A research charity has discovered that coded IRA warnings were not heeded in a series of attacks in 1972 which became known as ‘Bloody Friday’.
Despite repeated of denials that warnings of the attacks existed, records of them were found in British Army logs.
Nine people died on 21 July 1972 after the warnings failed to clear the areas where attacks took place at Oxford Street and at Cavehill Road in Belfast. The Paper Trail organisation also discovered warnings for a third explosion at Limestone Road which had also been falsely recorded as a “no-warning” bombing.
Speaking in 2001, Brendan Hughes, Officer Commanding of the IRA’s Belfast Brigade, said he viewed the attacks that day as “a disaster” and had feared the British Army “would allow some to go off because it suited them to have casualties”.
The papers show the British Army logged one warning over 32 minutes before an explosion in which six people died. Neither the RUC nor British Army record any actions to clear the area or deactivate another two, with one left in place for around 1 hour and 9 minutes before it exploded, and the other for 36 minutes. The police Historical Enquiries Team still records both of these explosions as “no-warning” bombs and that is how they were reported at the time.

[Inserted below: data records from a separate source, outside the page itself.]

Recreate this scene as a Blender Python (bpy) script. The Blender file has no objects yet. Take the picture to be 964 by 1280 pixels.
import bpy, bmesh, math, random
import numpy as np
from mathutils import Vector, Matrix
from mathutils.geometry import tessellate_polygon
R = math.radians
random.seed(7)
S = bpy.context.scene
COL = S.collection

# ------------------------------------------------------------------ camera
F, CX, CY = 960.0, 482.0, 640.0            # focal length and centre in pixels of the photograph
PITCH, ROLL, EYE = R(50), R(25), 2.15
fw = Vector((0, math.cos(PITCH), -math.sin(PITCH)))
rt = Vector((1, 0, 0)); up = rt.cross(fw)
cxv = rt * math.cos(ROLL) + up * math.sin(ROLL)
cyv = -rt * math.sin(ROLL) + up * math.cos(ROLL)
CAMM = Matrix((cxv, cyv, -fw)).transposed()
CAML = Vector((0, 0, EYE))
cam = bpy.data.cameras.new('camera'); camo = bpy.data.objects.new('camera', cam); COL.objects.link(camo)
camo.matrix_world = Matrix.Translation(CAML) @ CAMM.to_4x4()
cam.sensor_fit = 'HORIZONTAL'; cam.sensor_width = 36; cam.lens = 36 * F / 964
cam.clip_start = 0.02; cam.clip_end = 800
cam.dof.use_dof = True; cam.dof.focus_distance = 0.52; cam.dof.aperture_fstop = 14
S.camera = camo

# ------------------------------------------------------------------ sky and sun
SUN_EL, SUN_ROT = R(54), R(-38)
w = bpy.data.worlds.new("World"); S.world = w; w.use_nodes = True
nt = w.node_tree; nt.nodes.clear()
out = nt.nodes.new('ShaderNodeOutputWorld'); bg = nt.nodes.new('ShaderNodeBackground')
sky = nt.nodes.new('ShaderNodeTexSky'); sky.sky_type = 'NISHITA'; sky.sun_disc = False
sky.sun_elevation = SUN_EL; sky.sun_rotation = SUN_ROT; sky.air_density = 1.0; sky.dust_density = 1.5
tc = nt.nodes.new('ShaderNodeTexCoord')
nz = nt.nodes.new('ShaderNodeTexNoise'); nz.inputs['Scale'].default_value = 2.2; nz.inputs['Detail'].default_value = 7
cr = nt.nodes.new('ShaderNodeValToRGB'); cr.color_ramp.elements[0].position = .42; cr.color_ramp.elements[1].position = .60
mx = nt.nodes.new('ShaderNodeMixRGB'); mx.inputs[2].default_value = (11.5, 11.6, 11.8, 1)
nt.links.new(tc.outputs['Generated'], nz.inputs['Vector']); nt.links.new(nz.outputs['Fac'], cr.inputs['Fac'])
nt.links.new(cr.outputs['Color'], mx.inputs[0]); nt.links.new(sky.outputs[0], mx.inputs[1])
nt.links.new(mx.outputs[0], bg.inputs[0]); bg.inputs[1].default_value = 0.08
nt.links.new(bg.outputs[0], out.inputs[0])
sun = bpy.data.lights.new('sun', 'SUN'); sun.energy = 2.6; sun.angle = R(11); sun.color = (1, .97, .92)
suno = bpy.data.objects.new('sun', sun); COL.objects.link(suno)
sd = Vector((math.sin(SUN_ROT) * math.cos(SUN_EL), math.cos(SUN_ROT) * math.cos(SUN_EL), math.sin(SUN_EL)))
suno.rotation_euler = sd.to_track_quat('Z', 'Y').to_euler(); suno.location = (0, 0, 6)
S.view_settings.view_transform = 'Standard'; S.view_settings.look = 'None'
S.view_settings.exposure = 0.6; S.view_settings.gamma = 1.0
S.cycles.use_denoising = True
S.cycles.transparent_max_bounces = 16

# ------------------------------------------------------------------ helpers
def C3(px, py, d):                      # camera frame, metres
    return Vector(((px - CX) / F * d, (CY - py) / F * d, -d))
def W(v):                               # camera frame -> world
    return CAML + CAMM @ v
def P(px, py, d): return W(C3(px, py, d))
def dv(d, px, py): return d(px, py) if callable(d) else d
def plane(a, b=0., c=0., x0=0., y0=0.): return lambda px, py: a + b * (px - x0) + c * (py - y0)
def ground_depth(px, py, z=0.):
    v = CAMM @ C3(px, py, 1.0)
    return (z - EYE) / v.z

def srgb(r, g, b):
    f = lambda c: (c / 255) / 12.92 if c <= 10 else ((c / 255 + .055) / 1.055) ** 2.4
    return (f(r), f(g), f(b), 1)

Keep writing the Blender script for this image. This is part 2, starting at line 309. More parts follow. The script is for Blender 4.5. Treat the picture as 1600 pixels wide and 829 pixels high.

“This is wrong and we need to interrogate why the authorities did not even attempt to clear these two specific locations,” said Ciaran Mac Airt of Paper Trail.
He said that “despite the desperate actions of the British armed forces on Bloody Friday, which undoubtedly saved scores of civilian lives” - the families of the victims may question the “terrible missed opportunities” to save lives.
“The families may also question why they and the Coroner were given false information by the authorities,” he added.